Aber ansonsten ist die AUB recht pluralistisch: Das Mitgliederspektrum reicht von gewerkschaftsfeindlichen SPDlern bis ganz weit rechts. So offenbarte der Spiegel 1993, dass auf AUB-Listen zu den Sozialwahlen auch ein Kreisvorsitzender der »Republikaner« und ein »früherer NPD-Funktionär und Wahlkämpfer für die rechtsradikale Deutsche Liga für Volk und Heimat« kandidierten – die AUB-Führung distanzierte sich umgehend. Anders im Fall ihres Vereinsmitglieds Fritz Schenk: Der schwarz-braune langjährige Co-Moderator des ZDF-Magazins, Autor der Jungen Freiheit und Initiator des Appells »Kritische Solidarität mit Martin Hohmann« trat bis zu seinem Lebensende im Mai 2006 regelmäßig auf Veranstaltungen als Referent auf und hatte in der regionalen AUB-Postille Südwest Drehscheibe eine eigene Kolumne.
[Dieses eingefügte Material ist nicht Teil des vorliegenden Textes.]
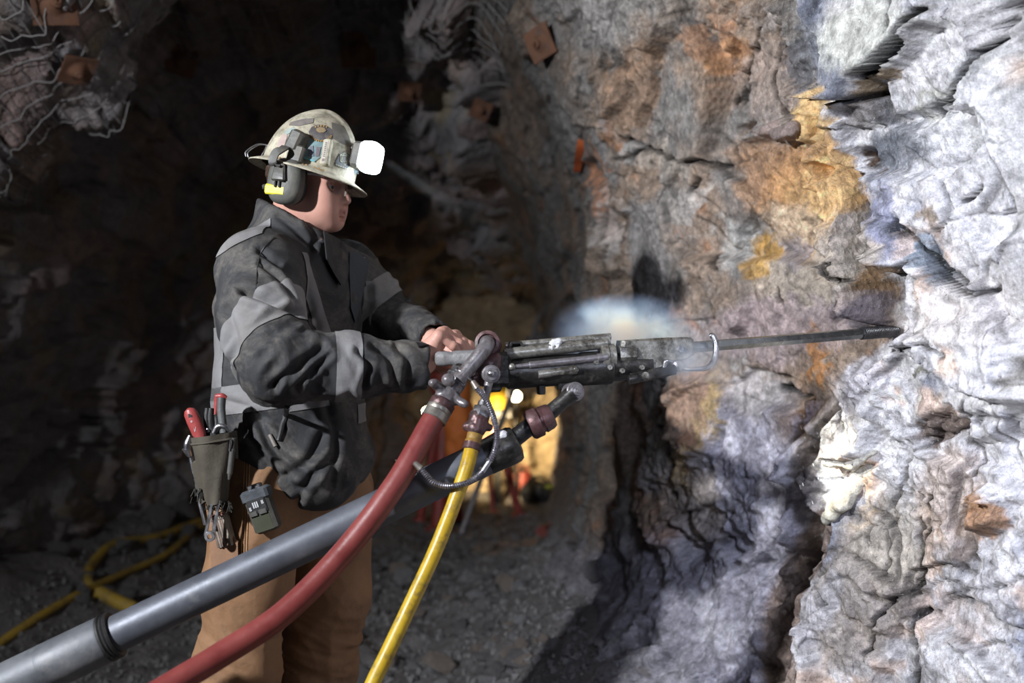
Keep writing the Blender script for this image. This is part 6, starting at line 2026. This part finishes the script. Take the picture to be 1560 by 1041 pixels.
# ---- loose rock
def rock_proto(name, seed, n=18, flat=0.7):
    rnd = random.Random(seed)
    bm = bmesh.new()
    for _ in range(n):
        d = norm([rnd.gauss(0, 1), rnd.gauss(0, 1), rnd.gauss(0, 1)])
        r = rnd.uniform(0.75, 1.0)
        bm.verts.new((d[0] * r, d[1] * r * rnd.uniform(.7, 1), d[2] * r * flat))
    ret = bmesh.ops.convex_hull(bm, input=bm.verts)
    bmesh.ops.delete(bm, geom=[w for w in bm.verts if not w.link_faces], context='VERTS')
    bmesh.ops.bevel(bm, geom=bm.edges[:], offset=0.05, segments=1, affect='EDGES', clamp_overlap=True)
    me = bpy.data.meshes.new(name); bm.to_mesh(me); bm.free()
    me.materials.append(M_STONES[seed % len(M_STONES)])
    return me
def stone(name, c1, c2):
    m = Mat(name, 0.85)
    n = m.noise(6, 7, 0.7, 0.4)
    m.set(color=m.ramp(n, [(0.3, c1), (0.7, c2)]), normal=m.bump(m.noise(9, 8, 0.7), 0.06, 0.8), rough=m.rng(n, .3, .7, .65, .95))
    return m.m
M_STONES = [stone('stone_grey', (0.19, 0.19, 0.195), (0.34, 0.335, 0.335)), stone('stone_dark', (0.11, 0.108, 0.11), (0.20, 0.195, 0.195)), stone('stone_brown', (0.20, 0.165, 0.14), (0.33, 0.28, 0.24))]
PROTO = [rock_proto('rock', i, 16 + i % 4 * 2, 0.55 + 0.1 * (i % 4)) for i in range(12)]
def place_rock(x, y, r, k, rnd, label, group=None, sink=0.35, scale=None, mat=None):
    o = bpy.data.objects.new('rock', PROTO[k % 12]); COL.objects.link(o)
    o.scale = scale or (r * rnd.uniform(.8, 1.3), r * rnd.uniform(.8, 1.2), r * rnd.uniform(.7, 1.1))
    o.rotation_euler = (rnd.uniform(-.4, .4), rnd.uniform(-.4, .4), rnd.uniform(0, 6.28))
    o.location = (x, y, drop(x, y) + o.scale[2] * (0.62 - sink))
    return tag(o, label, 'rock', group)
rnd = random.Random(11)
n_ = 0
while n_ < 285:
    y = 3.5 + 3.3 * rnd.random() ** 1.7
    xr = float(smooth_interp(y, YR, XR))
    x = xr - 0.25 - 1.45 * rnd.random() ** 1.1
    if 780 + FPX * x / y < 420: continue
    r = 0.018 + 0.052 * rnd.random() ** 2.2
    k_ = rnd.randrange(12)
    place_rock(x, y, r, k_, rnd, 'small %s rock in the rubble between yellow hose and wall' % ('angular grey', 'angular dark', 'angular brownish')[k_ % 3], 'rubble rocks on the floor by the wall')
    n_ += 1
for px, py, r, k, sc, lab in ((1062, 1028, .10, 3, None, 'dark rounded boulder at the bottom edge under the muddy wall'),
                          (668, 1010, .085, 5, None, 'large black rock in the shadow beside the yellow hose'),
                          (905, 1012, .075, 7, None, 'grey split rock at the foot of the wall'),
                          (985, 1012, .06, 1, None, 'blue-grey block at the foot of the wall'),
                          (790, 945, .05, 9, None, 'pale grey stone on top of the rubble'),
                          (857, 778, .17, 4, None, 'pale grey boulder by the lit end of the drift')):
    yy = FPX * 1.25 / (py - 520.5)
    place_rock((px - 780) / FPX * yy, yy, r * yy / 4.0, k, rnd, lab, None, 0.25)
n_ = 0
while n_ < 34:
    y = rnd.uniform(4.4, 6.8)
    xl = float(smooth_interp(y, YL, XL))
    x = xl + 0.12 + rnd.random() * 0.48
    place_rock(x, y, 0.04 + 0.09 * rnd.random() ** 2, rnd.choice((1, 4, 7, 10)), rnd, 'dim rock of the muck pile at the foot of the left wall', 'muck pile rocks by the left wall', 0.32)
    n_ += 1
# gravel too fine to count
def gravel():
    rg = np.random.default_rng(9)
    n = 9000
    y = 3.3 + 4.2 * rg.random(n) ** 1.4
    xr = smooth_interp(y, YR, XR)
    x = xr - 0.12 - 2.3 * rg.random(n)
    r = 0.004 + 0.013 * rg.random(n) ** 2.5
    V, F = [], []
    oct_ = np.array([(1, 0, 0), (-1, 0, 0), (0, 1, 0), (0, -1, 0), (0, 0, 1), (0, 0, -1)], float)
    of = np.array([(0, 2, 4), (2, 1, 4), (1, 3, 4), (3, 0, 4), (2, 0, 5), (1, 2, 5), (3, 1, 5), (0, 3, 5)])
    pos = np.array([(x[i], y[i], drop(x[i], y[i]) + r[i] * .4) for i in range(n)])
    jit = 0.55 + 0.9 * rg.random((n, 6, 3))
    Q, _ = np.linalg.qr(rg.normal(size=(n, 3, 3)))
    V = np.einsum('nij,nkj->nki', Q, oct_[None] * jit) * r[:, None, None] + pos[:, None, :]
    F = (of[None] + 6 * np.arange(n)[:, None, None]).reshape(-1, 3)
    me = mesh_np('gravel', V.reshape(-1, 3), F, False)
    o = link('gravel', me, stone('gravel_stone', (0.12, 0.118, 0.12), (0.26, 0.255, 0.25)))
    tag(o, 'fine dark gravel strewn over the drift floor', 'gravel', None, 'stuff')
gravel()

# ---- slabs standing out of the drilled face
def slab(name, pts, rad, seed, tint, flat=None, k=0.012, amp=0.006, lab=None):
    allp = np.array(pts)
    f = Field(allp.min(0) - max(rad) - .03, allp.max(0) + max(rad) + .03, 0.004)
    f.chain(allp, rad, k, flat=flat)
    v, q = f.mesh(); n = vert_normals(v, q)
    fh, _, _ = facets(v * 22, seed, .8)
    v = v + n * (amp * fh + amp * .5 * fbm(v * 40, 3, seed))[:, None]
    t = np.array(tint)[None] * (1 + .25 * fbm(v * 25, 4, seed + 1))[:, None]
    o = link(name, mesh_np(name, v, q, True, {'tint': np.clip(t, .01, .85)}), M_ROCK, WALL_RIGHT)
    if lab: o['label'] = lab
def W(px, py, off):
    p, n = hit(px, py, (B_RIGHT,))
    return p + norm(np.array([0, 0, CAMZ]) - p) * off
slab('rock_slab', [W(1262, 790, .016), W(1282, 762, .030), W(1320, 716, .018)], [.020, .027, .020], 501, (0.60, 0.58, 0.50), (np.array([-.5, -.6, .62]), 1.5), lab='pale wedge of rock jutting out in the lamp spot')
slab('rock_slab', [W(1262, 704, .015), W(1300, 708, .016), W(1330, 690, .008)], [.012, .016, .014], 502, (0.52, 0.50, 0.45), (np.array([-.3, -.3, .9]), 1.6), lab='pale ledge above the wedge')
slab('rock_slab', [W(1182, 204, .012), W(1202, 196, .012)], [.020, .024], 503, (0.34, 0.27, 0.25), (np.array([-.4, -.8, .45]), 1.7))
slab('rock_slab', [W(1448, 646, .004), W(1470, 640, .004)], [.020, .016], 504, (0.17, 0.13, 0.11), (np.array([-.4, -.8, .45]), 1.5), lab='dark brown rock chunk set in pale wall')

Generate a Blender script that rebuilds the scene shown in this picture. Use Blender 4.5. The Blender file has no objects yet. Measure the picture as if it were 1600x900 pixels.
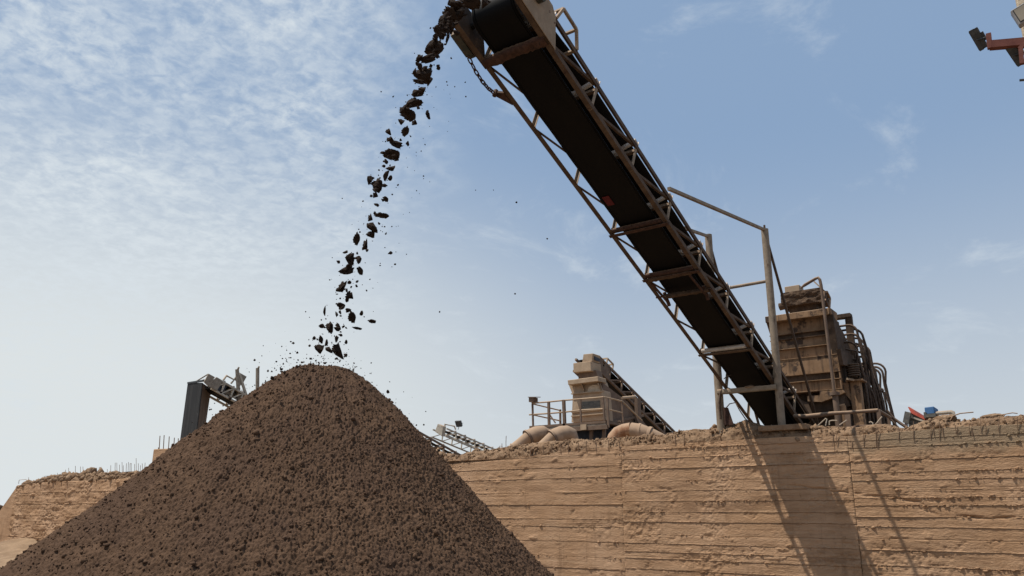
import bpy, math, random
import numpy as np
from mathutils import Vector, Matrix

random.seed(7)
RNG = np.random.default_rng(7)
S = bpy.context.scene
COL = S.collection

# ------------------------------------------------------------------ camera
# world axes: X runs along the retaining wall, Y into the yard behind it, Z up
YAW, PITCH, ROLL, FPX = math.radians(36.06146), math.radians(16.129276), math.radians(0.3729), 1231.29
EYE = np.array([6.73, -20.41, 2.6])
FW = np.array([-math.sin(YAW) * math.cos(PITCH), math.cos(YAW) * math.cos(PITCH), math.sin(PITCH)])
_r0 = np.array([math.cos(YAW), math.sin(YAW), 0.0])
_u0 = np.cross(_r0, FW)
RT = _r0 * math.cos(ROLL) + _u0 * math.sin(ROLL)
UP = -_r0 * math.sin(ROLL) + _u0 * math.cos(ROLL)
cam_data = bpy.data.cameras.new("camera")
cam = bpy.data.objects.new("camera", cam_data)
COL.objects.link(cam)
m4 = Matrix((RT.tolist(), UP.tolist(), (-FW).tolist())).transposed().to_4x4()
m4.translation = Vector(EYE.tolist())
cam.matrix_world = m4
cam_data.sensor_width = 36.0
cam_data.lens = FPX / 1600 * 36.0
cam_data.clip_start = 0.05
cam_data.clip_end = 3000
S.camera = cam


def P(px, py, X=None, Y=None, Z=None):
    """The point of the plane X=, Y= or Z= that a sight line through the photo meets."""
    d = FW + RT * ((px - 800) / FPX) + UP * ((450 - py) / FPX)
    if X is not None:
        t = (X - EYE[0]) / d[0]
    elif Y is not None:
        t = (Y - EYE[1]) / d[1]
    else:
        t = (Z - EYE[2]) / d[2]
    return EYE + d * t


# ------------------------------------------------------------------ light
SUN_TRAVEL = Vector((1.13, 1.0, -3.39)).normalized()
sun_el = math.asin(-SUN_TRAVEL.z)
sun_az = math.atan2(-SUN_TRAVEL.x, -SUN_TRAVEL.y)
sd = bpy.data.lights.new("sun", "SUN")
sd.energy = 5.0
sd.angle = math.radians(0.5)
sd.color = (1.0, 0.93, 0.83)
sun = bpy.data.objects.new("sun", sd)
COL.objects.link(sun)
sun.rotation_euler = SUN_TRAVEL.to_track_quat('-Z', 'Y').to_euler()
sun.location = (0, 0, 60)

W = bpy.data.worlds.new("World")
S.world = W
W.use_nodes = True
nt = W.node_tree
nt.nodes.clear()


def N(tree, kind, **kw):
    n = tree.nodes.new(kind)
    for k, v in kw.items():
        if k.startswith('i_'):
            key = k[2:]
            key = int(key) if key.isdigit() else key
            n.inputs[key].default_value = v
        else:
            setattr(n, k, v)
    return n


def math_n(tree, op, a, b=None, c=None, clamp=False):
    n = tree.nodes.new('ShaderNodeMath')
    n.operation = op
    n.use_clamp = clamp
    for i, v in enumerate((a, b, c)):
        if v is None:
            continue
        if isinstance(v, (int, float)):
            n.inputs[i].default_value = v
        else:
            tree.links.new(v, n.inputs[i])
    return n.outputs[0]


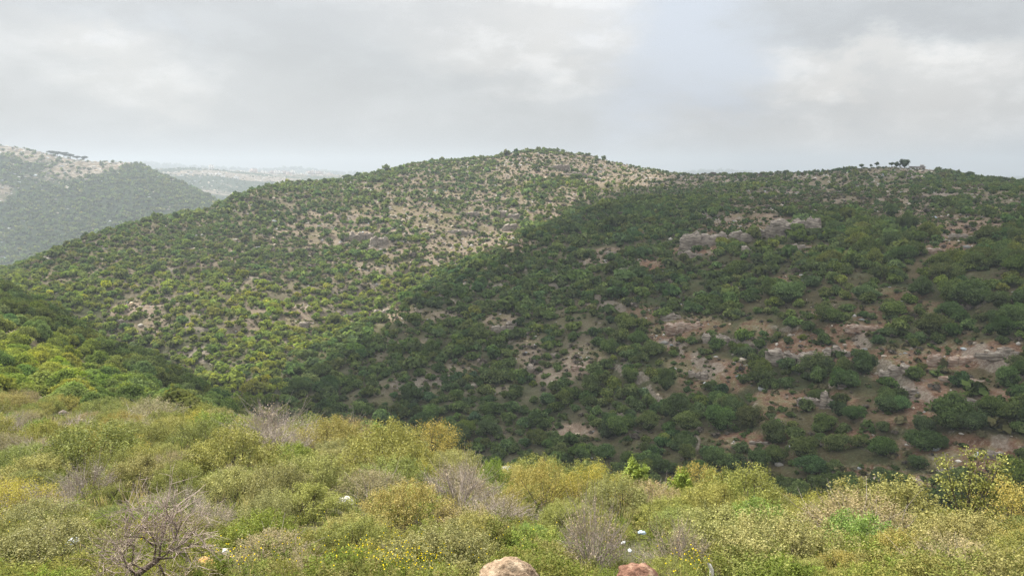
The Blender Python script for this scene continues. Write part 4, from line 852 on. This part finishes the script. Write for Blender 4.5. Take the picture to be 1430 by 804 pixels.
# ------------------------------------------------------------------ near slope: shrubs, grasses, rocks, litter
def shrub_arrays(seed, nclump, per, leaf, hgt=.85, spread=.15, upright=.0, thin=0.0, slim=.55):
    rng = np.random.default_rng(seed)
    a = rng.uniform(0, 2 * PI, nclump); cz = rng.uniform(-.05, 1, nclump) ** .85 if not upright else rng.uniform(.1, 1, nclump)
    cz = np.nan_to_num(cz, nan=0.02)
    rr = np.sqrt(np.clip(1 - cz ** 2, 0, 1)) * rng.uniform(.72, 1.02, nclump)
    if upright: rr = (1 - cz) ** .5 * rng.uniform(.3, .95, nclump)
    lump = 1 + .22 * (np.sin(a * 2 + seed) * .6 + np.sin(a * 3 + seed * 2.1) * .5)
    cen = np.stack([np.cos(a) * rr * lump, np.sin(a) * rr * lump, cz * hgt * rng.uniform(.85, 1.1, nclump) + .05], 1)
    ax = cen - np.array([0, 0, -.1]); ax /= np.linalg.norm(ax, axis=1, keepdims=True); ax[:, 2] += .45; ax /= np.linalg.norm(ax, axis=1, keepdims=True)
    n = nclump * per; w = np.repeat(np.arange(nclump), per)
    s = rng.uniform(-1.0, 1.15, n)
    P = cen[w] + ax[w] * (s * spread * 1.5)[:, None] + rng.normal(size=(n, 3)) * spread * (.62 - .25 * s)[:, None]
    if thin: 
        k = rng.random(n) > thin; P, w = P[k], w[k]
    P = P[:]; k = P[:, 2] > .01; P, w = P[k], w[k]; n = len(P)
    nor = rng.normal(size=(n, 3)) * .8 + ax[w] * .5; nor[:, 2] += .5
    L_ = leaf * rng.uniform(.6, 1.4, n); V, F = quads(P, nor, L_, L_ * slim, rng)
    ct = rng.uniform(.15, .75, nclump); tone = np.repeat(np.clip(ct[w] * .6 + rng.beta(1.6, 3.2, n) * .75, 0, 1), 4)
    return V, F, tone, cen
def stems_of(cen, seed, n=22, r=.016, twigs=0):
    rng = np.random.default_rng(seed); ps = []
    for c in cen[rng.permutation(len(cen))[:n]]:
        m = c * .5 + np.array([0, 0, -.08]) + rng.normal(size=3) * .06
        ps.append((np.stack([np.array([rng.normal() * .06, rng.normal() * .06, -.12]), m, c]), [r, r * .7, r * .35]))
        for q in range(twigs):
            t0 = m + (c - m) * rng.uniform(.2, 1); d = c * rng.uniform(.15, .45) + rng.normal(size=3) * .17; t1 = t0 + d * .5; t2 = t0 + d + np.array([0, 0, .05])
            ps.append((np.stack([t0, t1 + rng.normal(size=3) * .02, t2]), [r * .35, r * .28, r * .15]))
    return tubes(ps, 4)
KIND = {}
def add_kind(kind, n, cols, **kw):
    st = kw.pop('stem_n', 20); tw = kw.pop('twigs', 0); sr = kw.pop('stem_r', .016); sm = kw.pop('stem_mat', M_BARK); out = []
    for k in range(n):
        sd = 1000 + 37 * len(KIND) + k
        v, f, t, c = shrub_arrays(sd, **kw); out.append((mesh_np('foliage', v, f, M_SHRUB, tone=t), mesh_np('stems', *stems_of(c, sd, st, sr, tw), sm)))
    KIND[kind] = (out, cols)
OL = [(.200, .192, .056), (.222, .205, .068), (.160, .168, .048), (.208, .190, .072), (.176, .186, .050)]
add_kind('olive', 7, OL, nclump=150, per=125, leaf=.0175, hgt=.85, spread=.10)
add_kind('broom', 3, [(.265, .235, .05), (.25, .21, .06)], nclump=120, per=110, leaf=.0155, hgt=1.0, spread=.12)
add_kind('green', 3, [(.15, .195, .045), (.17, .21, .045)], nclump=100, per=95, leaf=.024, hgt=.9, spread=.12)
add_kind('lime', 3, [(.20, .245, .045), (.185, .23, .05)], nclump=60, per=75, leaf=.040, hgt=1.15, spread=.12, slim=.7, upright=1)
add_kind('silver', 2, [(.30, .34, .21)], nclump=130, per=110, leaf=.018, hgt=.85, spread=.10, slim=.4)
add_kind('dry', 4, [(.28, .235, .165), (.30, .25, .19), (.29, .23, .16)], nclump=70, per=26, leaf=.018, hgt=.9, spread=.12, stem_n=70, twigs=9, stem_r=.011, stem_mat=M_TWIG)
add_kind('brown', 3, [(.225, .188, .10), (.205, .168, .085)], nclump=120, per=105, leaf=.0155, hgt=.8, spread=.11, stem_n=40, twigs=3, stem_r=.011, stem_mat=M_TWIG)
WORDS = {'olive': 'olive green mounded shrub', 'broom': 'yellow flushed shrub', 'green': 'fresh green leafy shrub', 'lime': 'bright lime green young shrub', 'silver': 'silvery grey green broad shrub', 'dry': 'dry grey twiggy shrub', 'brown': 'brownish fine twigged shrub'}
NAMES = {'olive': 'scrub_shrub', 'broom': 'broom_shrub', 'green': 'mastic_shrub', 'lime': 'young_fig', 'silver': 'grey_leaved_shrub', 'dry': 'dead_shrub', 'brown': 'burnet_shrub'}
ITEMS = [(706, 780, 50, 832), (888, 792, 34, 822), (540, 795, 34, 838), (483, 704, 16, 716), (415, 596, 14, 601), (438, 598, 14, 604), (88, 570, 12, 578), (708, 660, 16, 668), (291, 776, 20, 792), (103, 756, 20, 772), (316, 774, 16, 788), (896, 744, 7, 758), (870, 760, 6, 774), (879, 770, 6, 786), (993, 790, 12, 818)]
ITEMS = [(a, b, w, hit(a, c)[1]) for a, b, w, c in ITEMS]
def blocks(x, y, z, r, h):
    for a, b, w, Y in ITEMS:
        if y > Y + r * .8 or y < Y * .55: continue
        px, py = project(x, y, z + h)
        if abs(px - a) < w + r * FPX / y * .8 and py < b + 12: return True
    return False
SHR = []                                        # x, y, z, r, kind, height factor, px, py, special label
def put(px, py, r, kind, hf=1.0, label=None):
    x, y, z = hit(px, py)
    SHR.append((x, y, z, r, kind, hf, label))
HANDS = [(950, 712, .7, 'lime', 1.3, 'brightest lime green sapling sticking up from the shrub edge against dark oaks'), (885, 705, .95, 'lime', 1.15, 'lime green sapling with a thin yellow tip left of the brightest sapling'),
         (1165, 728, .75, 'lime', .8, 'lime green bushy clump at the shrub edge between olive mounds'), (690, 694, .6, 'green', 1.9, 'slender upright green shrub with a pointed tip on the shrub edge'), (1085, 722, .35, 'lime', 1.2, 'small pale green shoot at the shrub edge'),
         (242, 592, 2.0, 'silver', 1.15, 'wide silvery grey green bush where shrubs meet the spur'), (20, 735, .95, 'broom', 1.0, 'yellow flowered shrub by the picture edge beside the dead tree'), (602, 655, 1.6, 'broom', 1.05, 'golden topped shrub standing highest on the shrub edge'),
         (830, 712, 1.2, 'broom', .9, 'orange yellow shrub on the crest beside the pale stones'), (760, 715, 1.15, 'broom', 1.0, 'yellow green shrub on the crest left of the orange one'), (540, 668, 1.6, 'olive', 1.1, 'tall olive shrub left of the golden topped one'),
         (640, 712, 1.1, 'dry', 1.0, 'bare grey brown shrub left of the slender green one'), (695, 735, .8, 'dry', .8, 'pale brown twiggy shrub in front of the slender green one'), (295, 738, .62, 'dry', .8, 'ash grey twiggy shrub right of the dead tree'),
         (188, 612, 1.2, 'dry', .7, 'low purplish grey shrub below the silvery bush'), (390, 640, 1.3, 'dry', .8, 'purplish grey twiggy shrub on the crest by the white stones'), (110, 610, 1.3, 'dry', .7, 'faded grey shrub high on the left of the shrub slope'),
         (828, 800, .55, 'dry', 1.9, 'tall dry straw coloured thicket right of the boulder'), (948, 800, .5, 'dry', 1.4, 'pale bare twigs beside the rusty rock'), (1062, 730, .6, 'dry', .7, 'grey bare twigs at the shrub edge between olive mounds'),
         (1105, 735, .6, 'dry', .5, 'low pale bare twigs beside the lime green clump'), (60, 770, .5, 'dry', .9, 'pale grey twigs left of the dead tree by the white scrap'), (1205, 770, 1.35, 'brown', .85, 'large brown hearted mound among olive shrubs'),
         (1280, 745, 1.3, 'broom', 1.0, 'dark yellow shrub on the slope edge left of the tall sapling'), (1040, 725, 1.4, 'olive', 1.05, 'pale olive mound on the shrub edge right of the brightest sapling'), (1000, 735, 1.0, 'olive', 1.0, None), (1240, 730, 1.3, 'brown', 1.0, 'tan topped mound on the edge above the reddish crag'),
         (1415, 760, 1.0, 'olive', 1.3, 'olive shrub with green tips by the picture edge'), (1390, 745, .6, 'green', 1.5, 'green tipped shrub right of the tall sapling'), (130, 660, 1.9, 'olive', .9, 'dark olive shrub with a shaded hollow up the left slope'), (330, 665, 1.5, 'olive', .95, 'rounded dark olive shrub at mid slope left of the crest stones'),
         (460, 640, 1.5, 'olive', 1.0, None), (740, 762, .45, 'green', .9, 'low dark green clump behind the boulder'), (60, 800, 1.0, 'olive', .8, None), (105, 720, .55, 'lime', .5, 'low lime green patch left of the dead tree'), (640, 745, .9, 'brown', .6, None), (370, 790, .8, 'brown', .6, None), (520, 700, 1.1, 'brown', .7, None), (55, 735, .9, 'dry', .8, None), (430, 725, 1.0, 'olive', .7, None)]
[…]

Der passende Titel: »Die rechte Spalte«.

Wie eine Vereinigung sich einen respektablen Apparat leisten, vor Betriebsratswahlen aufwändig Wahlkampf machen und von seinen Mitgliedern dennoch nur acht Euro Beitrag pro Monat verlangen kann, fragen sich nicht nur DGB-Gewerkschafter schon lange. Ex-Chef Schelsky habe mit seiner Unternehmensberatung die AUB »personell und finanziell unterstützt«, hat jetzt der Restvorstand eingeräumt. Sollte Siemens tatsächlich Gelder an Schelsky zahlt und die AUB »hiervon indirekt profitiert haben, so distanzieren wir uns davon mit aller Entschiedenheit«, heißt es in der Erklärung. Nun gelte: »Ab sofort ist die AUB von der Unternehmensberatung in jeder Weise unabhängig.« Das bedeutet, für die AUB wird es finanziell sehr eng werden. Von der »Anti-Gewerkschaft« wird wohl nicht allzu viel übrig bleiben.